Um, so how many examples of your hard-and-fast "great pitching beats great hitting" dogma can you dig up? What happened in 2006 when Detroit had the best pitching staff in the MLB (from the AL no less) but couldn't do the job on the good-hitting Cards? The 2008 Phillies and the 2009 Yankees had crushingly good offenses and torched great pitching corps in the WS. How about in 2004 when the best offense by far in the Red Sox crushed pretty much the best pitching corps with the Cardinals on the other end? Etc., etc.

Seriously? I mean, provide at least a morsel of a fact before stating anything about something "staring you in the face," which is a line I heard over on the Summitt a number of times with as little relevance. Great offenses destroy great (but inadequately prepared defenses) more often then the opposite because they have more weapons and can take the action where they want to. But the Maginot Line believers can feel smug in their delusions. Whatever.

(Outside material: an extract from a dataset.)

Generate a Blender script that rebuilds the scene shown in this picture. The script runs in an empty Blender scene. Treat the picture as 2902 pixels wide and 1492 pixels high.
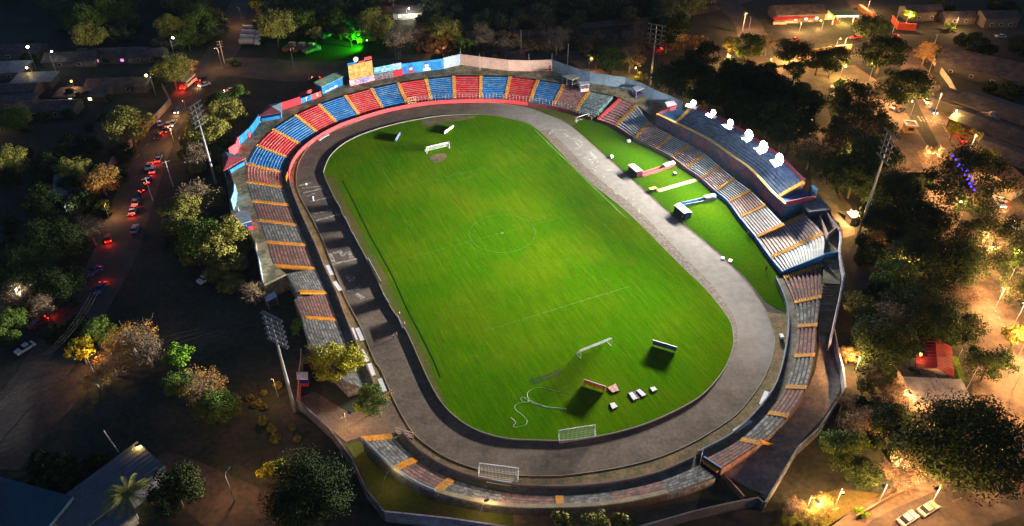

I will grant you though that Bob Costas is a blowhard, but he is a lovable blowhard who is much loved by Dodgers fans for the blessing he bestowed on them in 1988.

As to how this all relates to WCBB, it's just that the Husky defense is a great bedrock to base a team on, but when the offense does not execute on all cylinders against a top opponent (first three ND games), they likely go down.